Stocks Closed Higher, but Logged Weekly Decline

U.S. stocks bounced back from earlier weakness to close higher on Friday, but logged their second straight week of losses, as investors grappled with a disappointing jobs report and its ramifications for the monetary policy. The Dow Jones Industrial Average added 79.92 points, or 0.45%, to 17,740.63 and posted 0.19% decline. The S&P 500 rose 6.51 points, or 0.32%, to 2,057.14 and posted 0.39% losses. The Nasdaq Composite gained 19.06 points, or 0.40%, to 4,736.15 and lost 0.82% for the week.
Oil futures logged a gain Friday as wildfires in an oil-rich region of Canada and an attack on a Chevron-operated offshore oil facility in southern Nigeria fueled concerns about global crude-output disruptions. West Texas Intermediate futures gained 34 cents, or 0.8%, to close at $44.66 a barrel. Brent crude climbed 36 cents, or 0.8%, to settle at $45.37 a barrel.
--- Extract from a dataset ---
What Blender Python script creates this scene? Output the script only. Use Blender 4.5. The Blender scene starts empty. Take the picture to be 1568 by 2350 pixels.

The Federal Communications Commission just announced that it approved Charter’s acquisitions of Time Warner Cable (TWC) and Bright House Networks, allowing Charter to nearly quadruple in size.

The Treasury Department on Friday rejected a proposal by a pension fund to cut the payout for hundreds of thousands of truck drivers, construction workers and other service personnel, though the retirement plan’s financial headaches are far from over.

Sueddeutsche Zeitung said on Friday that the source of millions of documents leaked to the German newspaper from Panamanian law firm Mossack Fonseca had sent them a manifesto, saying his motivation was the “scale of injustices” the papers revealed.